Sunday, 9 February 2014

Aylesbury Vale

Aylesbury planning crisis may hit Winslow

 
A lack of five year land supply has hit many districts around the country, undermining local planning and leading to many unplanned speculative developments being approved by the planning inspectorate under the presumption in favour of sustainable development. Now it is the turn of Aylesbury Vale to be in the face of a planning storm. After a planning inspector said the number of homes anticipated by the Vale of Aylesbury Plan was too low, and the council had failed in its duty to cooperate, the plan has been withdrawn.
 

Councillors are suggesting that the number of homes planned will have to rise substantially. An Aylesbury Vale council paper sets out the four year saga. The council will need a revise its plan at a time when it is axing 13 posts from its planning department.

 
A public inquiry into three housing schemes totalling 3,000 homes at Hampden Fields, Fleet Marston and Weedon Hill on the outskirts of Aylesbury finished in December.
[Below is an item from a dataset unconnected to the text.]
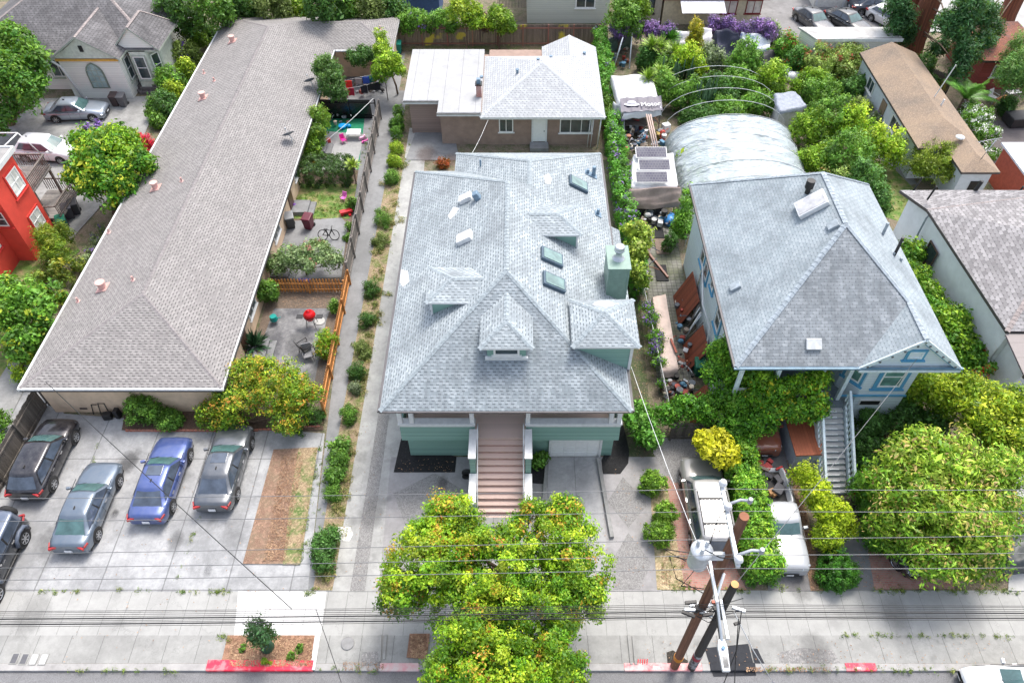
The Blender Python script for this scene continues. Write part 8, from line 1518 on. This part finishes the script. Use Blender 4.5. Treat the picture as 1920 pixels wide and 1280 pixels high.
def junk(label, u0, v0, u1, v1, n, h=.6, big=.5, seed=1):
    g_ = random.Random(seed); c = P((u0 + u1) / 2, (v0 + v1) / 2); t = thing('junk_pile', label, 'junk', c)
    for k in range(n):
        q = P(g_.uniform(u0, u1), g_.uniform(v0, v1), g_.uniform(.05, h)); cl = g_.choice(((.5, .5, .5), (.3, .12, .07), (.06, .07, .1), (.55, .48, .38), (.02, .02, .02), (.14, .16, .18), (.25, .2, .16), (.35, .06, .04), (.65, .66, .68), (.08, .2, .3))); m = MB(); ty = g_.random(); s_ = g_.uniform(.3, 1) * big
        if ty < .45: m.obox(q, s_, s_ * g_.uniform(.4, 1), s_ * g_.uniform(.2, .8), Matrix.Rotation(g_.uniform(0, 3), 3, 'Z') @ Matrix.Rotation(g_.uniform(-.3, .3), 3, 'X'))
        elif ty < .7: m.lathe([(s_ * .35, 0), (s_ * .45, s_ * .8), (s_ * .46, s_ * .82), (s_ * .38, s_ * .8)], q, 12)
        elif ty < .85: e = q + Vector((g_.uniform(-1, 1), g_.uniform(-1, 1), g_.uniform(0, .5))) * big * 2; m.tube([q, (q + e) / 2 + Vector((0, 0, .08)), e], .03, 5)
        else: m.ell(q, s_ * .5, s_ * .4, s_ * .35, 10, 7)
        m.build('junk_piece', flat('junk_%03d' % int(sum(cl) * 999), cl, .65, var=.3, scale=5), t, bevel=.015 if ty < .45 else 0)
junk('dense jumble of household goods between the banner shelter and solar roof', 1172, 240, 1212, 282, 60, 1.1, .55, 1)
junk('jumble of pots and tubs between the timber planks and the tunnel', 1222, 232, 1246, 275, 26, .6, .5, 2)
junk('goods stored in shadow beneath the taupe tarp', 1200, 395, 1262, 420, 26, .8, .5, 3)
junk('pots and boxes lining the left side of the alley', 1196, 430, 1212, 545, 44, .5, .45, 4)
junk('clutter at the foot of the leaning brown panels', 1268, 560, 1296, 690, 40, .7, .45, 5)
junk('rusty pots and frames at the foot of the alley', 1246, 705, 1300, 755, 34, .5, .45, 6)
junk('garden odds and ends behind the tall yard tree', 596, 205, 660, 236, 26, .4, .4, 7)
junk('dark goods under the washing line', 655, 150, 720, 172, 30, .6, .5, 8)
junk('boxes and oddments near the rear corner of the green hedge', 1146, 70, 1178, 128, 26, .6, .6, 9)
q = P(1903, 1020, .7); p0, p1, p2, p3 = P(1890, 1058, 1.1), P(1960, 1050, 1.1), P(1950, 930, 1.5), P(1893, 930, 1.5)
drape('car_tarp', 'dark grey tarp draped over a parked vehicle at the right photo edge', 'tarp', [p0, p1, p2, p3], 1.3, flat('dark_tarp', (.05, .06, .065), .5, var=.3, bump=1.0, bs=2), drop=1.0, amp=.14)
bush('red_shrub', 'small red-leaved shrub beside the rear corner of the green house', [LB(831, 306, .35, 12, .35)], 1500, .12, [(.12, .12, .02), (.4, .06, .02), (.5, .12, .03)], clump=.2, plain=True)
# redwoods
m_rw = boards('redwood_bark', (.3, .1, .05), .09, 3, var=.5, line=.25, dark=(.12, .04, .025), depth=1.0)
def redwood(label, base, r, hgt, lobes, n, group='redwood trees'):
    b_ = Vector((base[0], base[1], 0)); t = thing('redwood', label, 'tree', b_, group); m = MB()
    N_ = 14; V = []; Ks = 9
    for j_ in range(Ks):
        zz = hgt * j_ / (Ks - 1); rr_ = r * (1.25 if j_ == 0 else 1) * (1 - .35 * j_ / Ks)
        for i in range(N_): a_ = 2 * math.pi * i / N_; q = rr_ * (1 + .06 * math.sin(5 * a_ + j_ * .4)); V.append(b_ + Vector((q * math.cos(a_), q * math.sin(a_), zz)))
    m.add(V, [(j_ * N_ + i, j_ * N_ + (i + 1) % N_, (j_ + 1) * N_ + (i + 1) % N_, (j_ + 1) * N_ + i) for j_ in range(Ks - 1) for i in range(N_)], 0, True); m.build('trunk', m_rw, t)
    if lobes:
        leaves('crown', lobes, n, .3, [(.012, .05, .018), (.035, .12, .035), (.09, .24, .08)], parent=t, clump=.5, asp=.28, cn=24)
        m = MB()
        for l in lobes: e = Vector(l[:3]); s0_ = b_ + Vector((0, 0, max(1, e.z - .3))); m.tube([s0_, s0_.lerp(e, .5) + Vector((0, 0, .3)), e], [.1, .06, .03], 5)
        m.build('bough', bark(), t)
b1, b2, b3 = P(1702, 108), P(1678, 92), P(1872, 62)
redwood('thickest red-barked redwood trunk behind the tan-roofed cottage', b1, .95, 15, [LB(1795, 60, 5, 20, 1.1), LB(1815, 100, 4, 24, 1.1), LB(1800, 130, 3, 16, .9), LB(1775, 40, 6, 18, 1), LB(1845, 80, 4.5, 18, .8), LB(1760, 90, 2.5, 16, .9)], 13000)
redwood('second darker redwood trunk leaning behind the thickest one', b2, .75, 15, [LB(1690, 40, 4, 20, 1.2), LB(1680, 15, 5, 20, 1.2), LB(1700, 65, 2.6, 14, 1.0)], 8000)
redwood('dark red redwood trunk at the top right photo corner', b3, .8, 16, [LB(1845, 30, 6, 22, 1.2), LB(1820, 15, 7, 26, 1.2), LB(1800, 45, 6, 16, 1), LB(1860, 55, 4.5, 16, .9)], 10000)
# young street tree with watering bag, weeds
p = P(503, 1214); tree('young_tree', 'young dark-leaved tree with a green watering bag in the mulch bed', (p.x, p.y, 0), [LB(487, 1190, 1.9, 20, .6), LB(500, 1200, 1.3, 15, .5), LB(483, 1160, 2.6, 10, .5), LB(475, 1180, 2.0, 10, .5)], 1500, .15, [(.012, .04, .015), (.03, .09, .03), (.08, .18, .07)], r=.035, clump=.3, asp=.45)
m = MB(); m.lathe([(.26, 0), (.3, .1), (.26, .35), (.14, .6), (.06, .66)], (p.x, p.y, 0), 16); tag(m.build('watering_bag', flat('bag_green', (.02, .08, .045), .5), None, loc=p), 'dark green watering bag around the young tree', 'bag')
for k, (u, v) in enumerate(((500, 1238), (560, 1216), (548, 1228), (455, 1215))): bush('weed', ['yellowish weed patch by the red curb', 'pale green tuft in the mulch bed', 'small weed beside the watering bag', 'small weed left in the mulch bed'][k], [LB(u, v, .12, 9 if k == 0 else 5, .12, .15)], 300, .09, G_LM if k == 0 else G_MD, group='weeds in the mulch bed', clump=.1, cat='weed')
# grass tufts along joints and verges (uncountable)
g2 = np.random.default_rng(11); pts = []
def line_tufts(a_, b_, n, sp=5): 
    for _ in range(n): f_ = g2.random(); pts.append((a_[0] + (b_[0] - a_[0]) * f_ + g2.normal() * sp, a_[1] + (b_[1] - a_[1]) * f_ + g2.normal() * sp * .4))
for seg in (((70, 1108), (300, 1108), 30, 3), ((330, 1108), (440, 1109), 26, 3), ((190, 830), (160, 900), 16, 8), ((430, 812), (330, 1090), 22, 2), ((600, 840), (560, 1060), 60, 4), ((608, 1100), (575, 1115), 14, 6), ((628, 830), (600, 1100), 70, 8), ((760, 270), (650, 800), 90, 7), ((1240, 1100), (1400, 1106), 50, 6), ((1620, 1106), (1900, 1108), 70, 6), ((1580, 1190), (1900, 1192), 60, 3), ((1430, 1254), (1920, 1256), 90, 4), ((100, 1256), (390, 1257), 30, 3), ((590, 1250), (712, 1256), 20, 5), ((1225, 760), (1215, 560), 20, 4), ((1240, 1010), (1300, 1095), 40, 12), ((660, 330), (700, 240), 40, 4), ((560, 395), (650, 395), 90, 14), ((560, 370), (650, 370), 60, 14), ((1700, 400), (1650, 340), 60, 12), ((100, 800), (20, 900), 20, 4), ((1545, 1060), (1600, 1100), 14, 6), ((1450, 1100), (1540, 1106), 16, 5), ((1700, 1060), (1880, 1090), 60, 10), ((410, 1192), (432, 1200), 14, 4)): line_tufts(*seg)
lob = [LB(u, v, .05, 1.6, .07, .09) for u, v in pts]
o = leaves('grass_tufts', lob, 16000, .09, [(.05, .12, .02), (.14, .24, .03), (.38, .36, .1)], loc=(0, 0, 0), clump=.12, up=.2, asp=.25, ground=.02, cn=8); tag(o, 'scattered grass and weed tufts in joints and verges', None, None, 'stuff')
wl = [LB(g2.uniform(0, 1) * 0 + 760 - (v - 260) * .178 + g2.normal() * 9, v, .1, 7, .14) for v in g2.uniform(270, 1095, 70)]
tag(leaves('dry_weeds', wl, 9000, .13, [(.12, .12, .04), (.3, .24, .12), (.42, .33, .18)], loc=(0, 0, 0), clump=.22, up=.3, asp=.22, cn=14, tips=[(.1, .2, .03)], tipf=.35), 'dry weeds and straw growing along the planting strip', None, None, 'stuff')
# fallen leaves and debris on paving
V = []; F_ = []
zones = [((520, 850), (560, 1050), 2200), ((1482, 850), (1535, 1105), 2000), ((640, 1240), (720, 1256), 120), ((1400, 1250), (1560, 1258), 200), ((1240, 1020), (1290, 1100), 250), ((430, 1195), (585, 1248), 2600), ((770, 1190), (800, 1232), 600), ((530, 555), (640, 575), 200), ((640, 790), (740, 1100), 60), ((900, 930), (1100, 1100), 80), ((1130, 870), (1230, 1100), 90), ((100, 860), (560, 1240), 160), ((1600, 1030), (1880, 1104), 600), ((740, 860), (850, 885), 60), ((1200, 1200), (1900, 1250), 150), ((1190, 560), (1215, 860), 260)]
for (a_, b_, n) in zones:
    for _ in range(n):
        u = g2.uniform(a_[0], b_[0]); v = g2.uniform(a_[1], b_[1]); 
        if a_[0] == 520: u = u - (v - 850) * .18 + 10
        if a_[0] == 1482: u = 1482 + (v - 850) * .19 + g2.uniform(-9, 9)
        p = P(u, v, .095 if v < 1250 else .05); r_ = g2.uniform(.014, .036); th = g2.uniform(0, 6.28); i0 = len(V)
        for q in range(4): V.append((p.x + r_ * (1.6 if q % 2 else .6) * math.cos(th + q * 1.57), p.y + r_ * (1.6 if q % 2 else .6) * math.sin(th + q * 1.57), p.z + g2.uniform(-.01, .015)))
        F_.append((i0, i0 + 1, i0 + 2, i0 + 3))
m = MB(); m.add(V, F_); tag(m.build('leaf_litter', soil('dry_leaf', (.26, .14, .08), (.42, .28, .17), (.17, .09, .055), s1=8, s2=3, bump=0), None, fixn=False), 'fallen dry leaves scattered over beds and paving', None, None, 'stuff')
These schemes have been strongly opposed, but could now be approved under the presumption in favour of sustainable development, even though they conflict with the draft Vale of Aylesbury Plan. 

 
Eyes will also turn to the small town of Winslow, on East West Rail, between Aylesbury and Buckingham. Aylesbury Vale’s planning committee recently approved 250 homes on land adjacent to Furze Lane, Winslow. The development is in line with the emerging Winslow neighbourhood plan. The same committee threw out a bid by Gladman developments to build 200 houses outside the planned area. Gladman, which wants to double the size of Winslow, has had a number of applications rejected and may now be expected to appeal on the basis of five year land supply and the presumption in favour of sustainable development. 

 
The draft Winslow neighbourhood plan is to be examined on 14 February. This examination is set to become an important test case on whether a neighbourhood plan can proceed in the absence of a up-to-date local plan and a substantial fall in housing land supply as demanded by the National Planning Policy Framework.